#### [DIRECTION]
Repeat everything from the first line of the listing below through the line that contains "sc.camera = cam_o", exactly. Leave out pictures.
-- start of DATA TO PROCESS --
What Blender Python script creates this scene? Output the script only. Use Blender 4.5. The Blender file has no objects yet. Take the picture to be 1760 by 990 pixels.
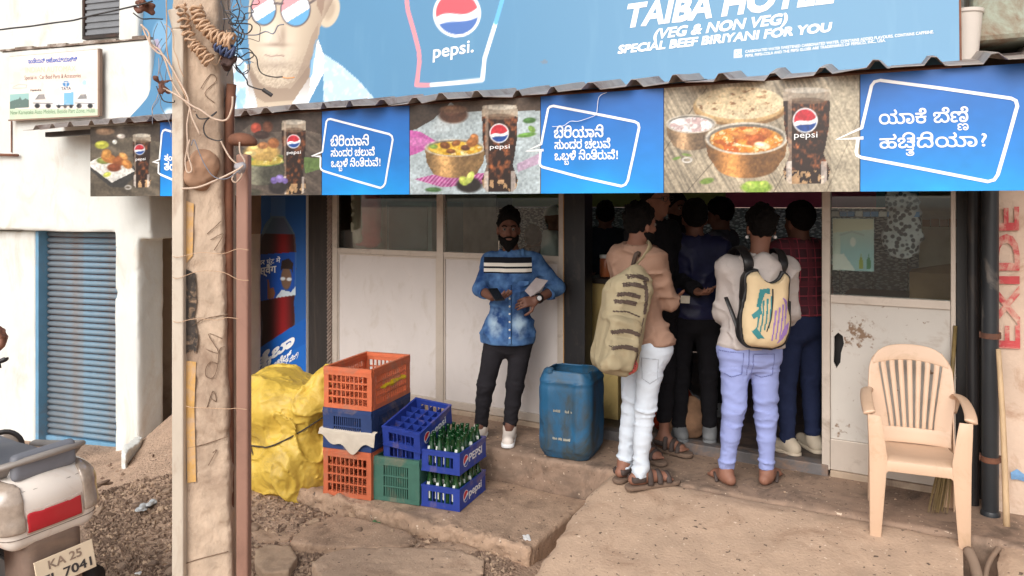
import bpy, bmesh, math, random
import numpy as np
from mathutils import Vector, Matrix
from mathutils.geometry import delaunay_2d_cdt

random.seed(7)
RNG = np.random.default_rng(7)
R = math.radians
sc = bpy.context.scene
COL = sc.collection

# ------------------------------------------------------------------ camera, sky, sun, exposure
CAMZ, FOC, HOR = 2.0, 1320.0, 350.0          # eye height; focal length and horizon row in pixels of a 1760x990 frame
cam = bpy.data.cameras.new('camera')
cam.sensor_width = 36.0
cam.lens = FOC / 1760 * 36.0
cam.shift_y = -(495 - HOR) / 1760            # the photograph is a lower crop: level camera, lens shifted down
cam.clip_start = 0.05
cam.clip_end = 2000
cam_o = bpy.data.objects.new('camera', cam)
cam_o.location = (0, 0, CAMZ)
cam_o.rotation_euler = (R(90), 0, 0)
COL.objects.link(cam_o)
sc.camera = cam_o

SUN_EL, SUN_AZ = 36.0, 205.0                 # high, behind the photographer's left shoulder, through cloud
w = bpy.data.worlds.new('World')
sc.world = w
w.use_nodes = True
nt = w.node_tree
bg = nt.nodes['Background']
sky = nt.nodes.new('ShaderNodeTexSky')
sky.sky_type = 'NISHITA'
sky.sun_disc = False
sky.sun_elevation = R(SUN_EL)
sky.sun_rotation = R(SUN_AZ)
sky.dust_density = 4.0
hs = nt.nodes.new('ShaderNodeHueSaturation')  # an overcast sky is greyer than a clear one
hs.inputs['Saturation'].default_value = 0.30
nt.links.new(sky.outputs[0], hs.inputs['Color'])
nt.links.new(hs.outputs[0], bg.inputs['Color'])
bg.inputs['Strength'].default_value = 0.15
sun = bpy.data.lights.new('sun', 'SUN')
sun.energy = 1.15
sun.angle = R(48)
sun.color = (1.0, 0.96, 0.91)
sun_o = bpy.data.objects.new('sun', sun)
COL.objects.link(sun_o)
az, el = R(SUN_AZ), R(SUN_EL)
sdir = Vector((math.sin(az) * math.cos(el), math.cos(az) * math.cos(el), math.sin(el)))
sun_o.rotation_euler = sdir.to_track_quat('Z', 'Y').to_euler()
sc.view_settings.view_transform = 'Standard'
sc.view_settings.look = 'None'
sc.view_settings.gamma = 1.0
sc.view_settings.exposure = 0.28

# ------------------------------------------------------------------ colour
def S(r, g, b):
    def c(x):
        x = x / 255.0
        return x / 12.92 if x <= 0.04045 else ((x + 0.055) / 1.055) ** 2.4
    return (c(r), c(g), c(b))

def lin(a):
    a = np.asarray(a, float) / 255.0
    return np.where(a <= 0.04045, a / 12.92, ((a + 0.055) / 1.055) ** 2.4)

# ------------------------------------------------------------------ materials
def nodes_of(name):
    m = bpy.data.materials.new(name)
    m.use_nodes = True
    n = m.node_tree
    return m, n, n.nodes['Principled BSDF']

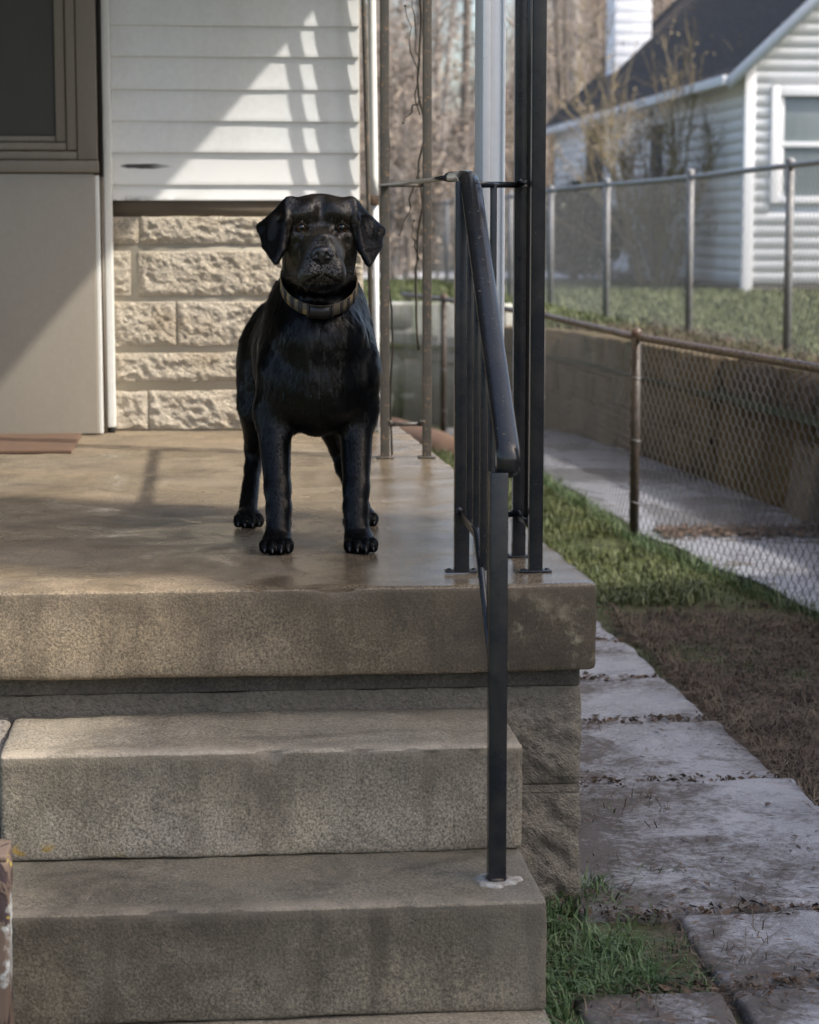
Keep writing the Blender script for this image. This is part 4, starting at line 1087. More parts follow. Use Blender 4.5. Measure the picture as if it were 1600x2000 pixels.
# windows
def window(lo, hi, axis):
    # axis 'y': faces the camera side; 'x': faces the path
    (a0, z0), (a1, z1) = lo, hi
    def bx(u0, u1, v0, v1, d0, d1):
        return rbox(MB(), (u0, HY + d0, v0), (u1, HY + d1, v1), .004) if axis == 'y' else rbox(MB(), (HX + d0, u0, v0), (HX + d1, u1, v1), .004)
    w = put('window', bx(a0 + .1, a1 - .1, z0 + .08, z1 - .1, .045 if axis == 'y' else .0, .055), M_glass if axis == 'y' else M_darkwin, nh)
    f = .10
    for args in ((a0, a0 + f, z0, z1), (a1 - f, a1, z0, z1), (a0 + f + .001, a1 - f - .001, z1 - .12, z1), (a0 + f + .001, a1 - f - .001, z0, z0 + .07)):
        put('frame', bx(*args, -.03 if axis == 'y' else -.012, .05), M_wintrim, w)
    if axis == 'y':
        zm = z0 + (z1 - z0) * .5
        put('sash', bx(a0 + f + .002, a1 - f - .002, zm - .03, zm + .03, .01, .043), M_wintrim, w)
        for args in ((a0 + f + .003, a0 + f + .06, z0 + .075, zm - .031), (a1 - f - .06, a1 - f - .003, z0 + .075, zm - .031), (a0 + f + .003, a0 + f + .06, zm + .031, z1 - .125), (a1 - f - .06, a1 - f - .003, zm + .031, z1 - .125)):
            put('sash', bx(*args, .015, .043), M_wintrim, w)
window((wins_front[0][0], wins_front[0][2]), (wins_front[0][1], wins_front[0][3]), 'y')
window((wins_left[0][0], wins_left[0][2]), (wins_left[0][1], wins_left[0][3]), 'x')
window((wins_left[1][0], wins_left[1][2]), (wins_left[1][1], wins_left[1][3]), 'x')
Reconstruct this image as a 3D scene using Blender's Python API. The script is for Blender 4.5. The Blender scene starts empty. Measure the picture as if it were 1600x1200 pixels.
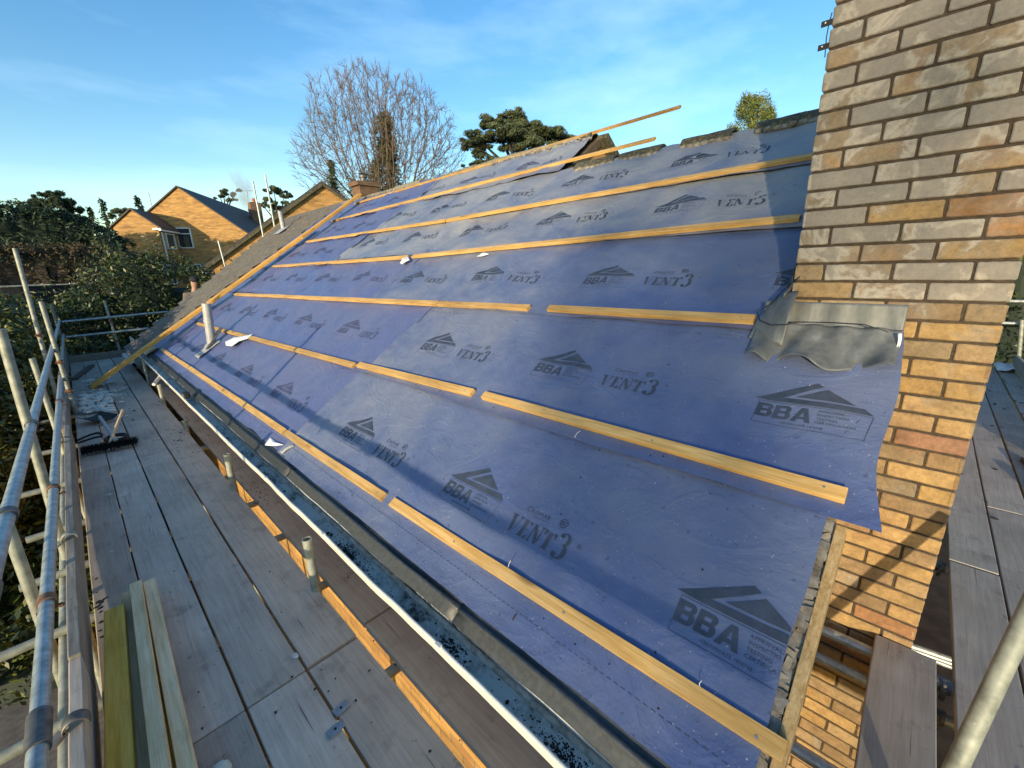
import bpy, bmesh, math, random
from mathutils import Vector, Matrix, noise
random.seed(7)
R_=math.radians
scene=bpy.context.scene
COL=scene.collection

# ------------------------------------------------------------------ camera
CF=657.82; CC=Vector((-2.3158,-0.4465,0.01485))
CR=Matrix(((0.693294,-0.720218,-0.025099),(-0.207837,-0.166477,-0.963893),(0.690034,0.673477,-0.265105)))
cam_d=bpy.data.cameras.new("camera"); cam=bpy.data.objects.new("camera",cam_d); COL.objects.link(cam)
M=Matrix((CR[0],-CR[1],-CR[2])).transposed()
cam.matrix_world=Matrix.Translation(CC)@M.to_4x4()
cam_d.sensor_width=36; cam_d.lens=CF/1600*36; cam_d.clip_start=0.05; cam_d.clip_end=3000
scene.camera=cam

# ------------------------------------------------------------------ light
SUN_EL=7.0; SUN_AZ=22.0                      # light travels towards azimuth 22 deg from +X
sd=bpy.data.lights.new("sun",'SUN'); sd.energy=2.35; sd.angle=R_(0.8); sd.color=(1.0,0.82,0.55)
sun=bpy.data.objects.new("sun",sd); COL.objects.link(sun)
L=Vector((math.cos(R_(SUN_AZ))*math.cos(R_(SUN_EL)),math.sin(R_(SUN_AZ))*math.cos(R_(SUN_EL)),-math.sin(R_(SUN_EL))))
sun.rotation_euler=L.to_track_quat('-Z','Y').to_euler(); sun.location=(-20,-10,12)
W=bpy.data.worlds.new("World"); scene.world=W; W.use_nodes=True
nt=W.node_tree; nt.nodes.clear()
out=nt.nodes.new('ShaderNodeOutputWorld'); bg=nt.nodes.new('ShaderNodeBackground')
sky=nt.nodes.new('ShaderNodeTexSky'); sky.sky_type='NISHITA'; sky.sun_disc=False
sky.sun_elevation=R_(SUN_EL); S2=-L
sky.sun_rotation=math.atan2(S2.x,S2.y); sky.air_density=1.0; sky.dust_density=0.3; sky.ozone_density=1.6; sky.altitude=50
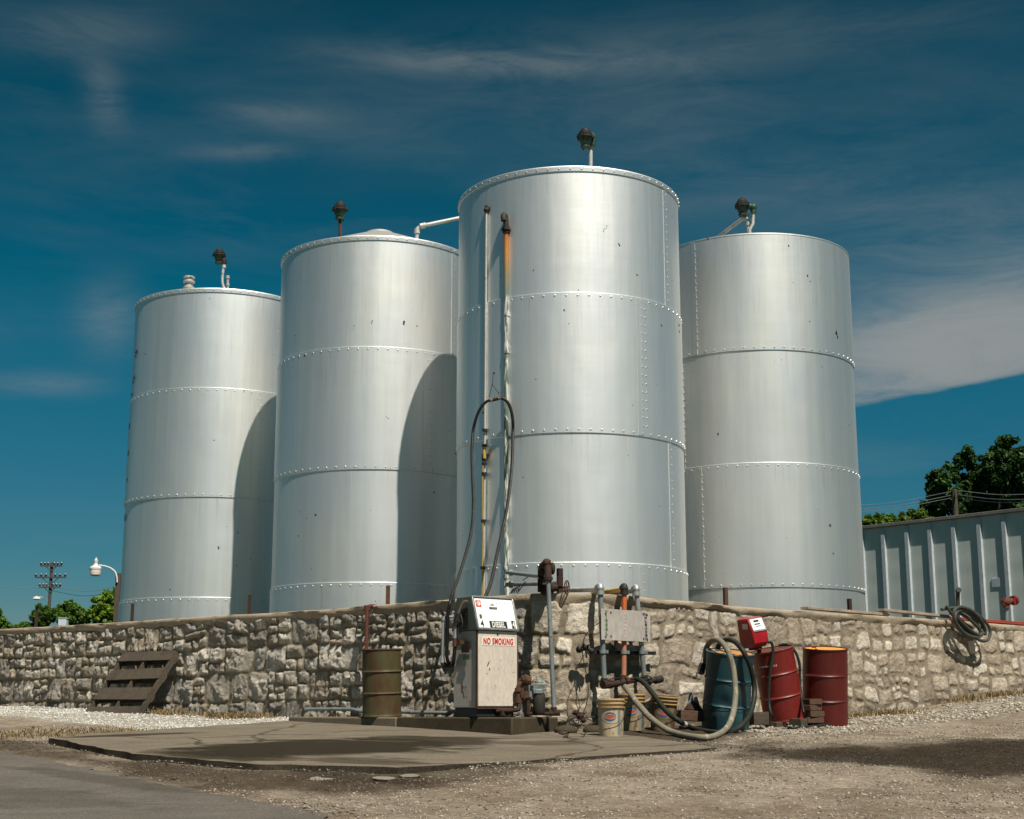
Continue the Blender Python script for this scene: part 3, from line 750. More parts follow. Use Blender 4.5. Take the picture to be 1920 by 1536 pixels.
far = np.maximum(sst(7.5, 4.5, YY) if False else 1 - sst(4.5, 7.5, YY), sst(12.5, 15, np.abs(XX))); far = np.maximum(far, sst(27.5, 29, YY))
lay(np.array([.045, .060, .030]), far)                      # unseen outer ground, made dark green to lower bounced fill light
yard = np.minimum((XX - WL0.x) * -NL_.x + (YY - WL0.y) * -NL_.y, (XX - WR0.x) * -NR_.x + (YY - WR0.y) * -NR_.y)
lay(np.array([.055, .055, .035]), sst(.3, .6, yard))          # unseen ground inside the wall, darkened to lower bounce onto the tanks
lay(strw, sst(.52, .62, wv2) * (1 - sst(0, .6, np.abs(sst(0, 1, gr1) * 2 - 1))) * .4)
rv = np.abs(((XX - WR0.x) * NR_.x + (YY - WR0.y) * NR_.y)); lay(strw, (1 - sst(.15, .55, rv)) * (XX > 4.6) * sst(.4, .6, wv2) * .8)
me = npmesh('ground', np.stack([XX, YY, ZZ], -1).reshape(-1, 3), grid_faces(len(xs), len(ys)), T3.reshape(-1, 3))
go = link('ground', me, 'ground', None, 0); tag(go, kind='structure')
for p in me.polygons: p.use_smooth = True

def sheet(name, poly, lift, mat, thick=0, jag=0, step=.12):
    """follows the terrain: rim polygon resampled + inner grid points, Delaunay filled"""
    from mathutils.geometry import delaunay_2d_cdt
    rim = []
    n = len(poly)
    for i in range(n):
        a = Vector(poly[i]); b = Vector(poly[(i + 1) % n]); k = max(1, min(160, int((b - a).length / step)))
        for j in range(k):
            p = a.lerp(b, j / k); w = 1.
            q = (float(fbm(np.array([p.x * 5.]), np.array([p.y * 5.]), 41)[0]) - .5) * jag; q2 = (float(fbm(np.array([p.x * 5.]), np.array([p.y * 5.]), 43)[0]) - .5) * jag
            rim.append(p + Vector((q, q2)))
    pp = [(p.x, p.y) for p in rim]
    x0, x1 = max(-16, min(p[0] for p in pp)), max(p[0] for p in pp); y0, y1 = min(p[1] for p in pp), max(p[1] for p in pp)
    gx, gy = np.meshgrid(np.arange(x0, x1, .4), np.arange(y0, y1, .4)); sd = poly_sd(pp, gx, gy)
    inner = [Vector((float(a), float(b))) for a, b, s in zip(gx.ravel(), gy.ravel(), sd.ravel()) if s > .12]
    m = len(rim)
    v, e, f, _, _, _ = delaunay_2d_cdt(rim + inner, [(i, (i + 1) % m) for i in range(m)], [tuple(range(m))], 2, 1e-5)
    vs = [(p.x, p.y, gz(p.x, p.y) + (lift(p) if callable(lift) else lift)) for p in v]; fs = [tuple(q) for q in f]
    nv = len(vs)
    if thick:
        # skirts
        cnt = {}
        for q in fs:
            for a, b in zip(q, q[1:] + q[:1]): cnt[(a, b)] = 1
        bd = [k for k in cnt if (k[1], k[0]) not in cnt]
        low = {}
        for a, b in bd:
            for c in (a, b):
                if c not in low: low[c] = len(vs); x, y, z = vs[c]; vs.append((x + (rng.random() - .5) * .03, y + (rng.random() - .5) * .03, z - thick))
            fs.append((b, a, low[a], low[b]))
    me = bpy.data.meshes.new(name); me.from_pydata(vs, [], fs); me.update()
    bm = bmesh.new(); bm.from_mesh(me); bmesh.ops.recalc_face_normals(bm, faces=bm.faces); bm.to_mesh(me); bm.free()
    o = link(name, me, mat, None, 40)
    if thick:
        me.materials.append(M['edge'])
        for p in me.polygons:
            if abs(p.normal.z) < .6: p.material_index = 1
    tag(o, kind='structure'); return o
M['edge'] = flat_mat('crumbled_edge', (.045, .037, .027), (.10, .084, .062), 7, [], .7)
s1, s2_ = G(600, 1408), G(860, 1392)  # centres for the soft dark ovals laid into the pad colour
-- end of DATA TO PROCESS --
#### [ANSWER BELOW]
What Blender Python script creates this scene? Output the script only. Use Blender 4.5. The Blender file has no objects yet. Take the picture to be 1760 by 990 pixels.
import bpy, bmesh, math, random
import numpy as np
from mathutils import Vector, Matrix
from mathutils.geometry import delaunay_2d_cdt

random.seed(7)
RNG = np.random.default_rng(7)
R = math.radians
sc = bpy.context.scene
COL = sc.collection

# ------------------------------------------------------------------ camera, sky, sun, exposure
CAMZ, FOC, HOR = 2.0, 1320.0, 350.0          # eye height; focal length and horizon row in pixels of a 1760x990 frame
cam = bpy.data.cameras.new('camera')
cam.sensor_width = 36.0
cam.lens = FOC / 1760 * 36.0
cam.shift_y = -(495 - HOR) / 1760            # the photograph is a lower crop: level camera, lens shifted down
cam.clip_start = 0.05
cam.clip_end = 2000
cam_o = bpy.data.objects.new('camera', cam)
cam_o.location = (0, 0, CAMZ)
cam_o.rotation_euler = (R(90), 0, 0)
COL.objects.link(cam_o)
sc.camera = cam_o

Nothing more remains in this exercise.